When AI writes the article, there is nothing to own. The sentence appears; no one authored it. A strange flatness sets in — the thing is done, but it is no one’s, and the satisfaction that used to come from having made it is simply gone.
This gets mistaken for a control problem: managers resisting because AI threatens their span of control. I don’t think that’s it. Control inside companies was always elusive — most of a company’s time goes into managing people, and much of the repeatable execution is outsourced anyway, to agencies if you are large, to freelancers if you are small. AI is just another layer in that stack.
The resistance is not about who controls the output. It is about who owns it — and ownership is identity, not org chart.
So adoption stalls, not because the tool is bad, but because it quietly removes the reason people were doing the work. They will happily use it to escape the drudgery they never wanted. They will not reach for it to do the part they were proud of.
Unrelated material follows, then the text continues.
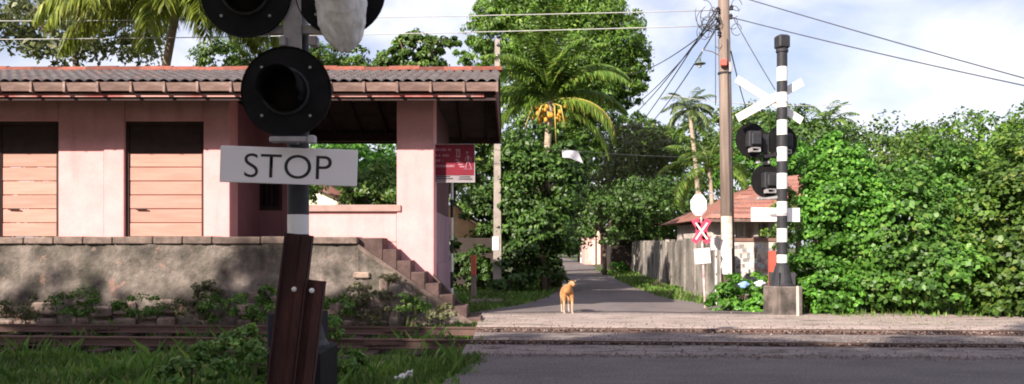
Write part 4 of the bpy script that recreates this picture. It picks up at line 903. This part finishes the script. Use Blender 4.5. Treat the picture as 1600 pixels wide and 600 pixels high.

And the part they were proud of was usually the part that determined the outcome.
What AI actually removed
For most of history, we have been able to hide. You could mistake being busy for being valuable, output for outcome, effort for results — because production cost money and time, and spending money and time felt like doing the thing that mattered.
The cost was an alibi. As long as making the work was hard, the hardness stood in for worth, and no one had to ask too sharply whether the work was any good, or whether it landed.
AI removed the alibi. It made production free — and in doing so, exposed the thing that was always doing the real work: judgment. Taste. Knowing what to make, and whether it will land. None of which was ever produced by effort or tools. They sit upstream of both.
This is why “AI makes taste matter” gets it backwards. Taste mattered the whole time. It is fundamental to who we are — the thing that was choosing, filtering, deciding, the whole time we thought we were just producing. AI did not promote taste to importance. It demoted everything around taste to free, and left taste standing in a clearing where you can finally see it.
So the real shift is not that we need a new skill for a new era. It is that the old skill can no longer pretend to be anything but itself. The work got easy. The thing that was always hard — knowing what is worth doing, and whether it worked — got harder to avoid.
That is the uncomfortable part, and the freeing part. There is nowhere left to hide. But there is also no longer any mistaking the question. You are not competing on how much you can produce. You never were. You are competing, as people always have, on taste — except now everyone can see the scoreboard more easily.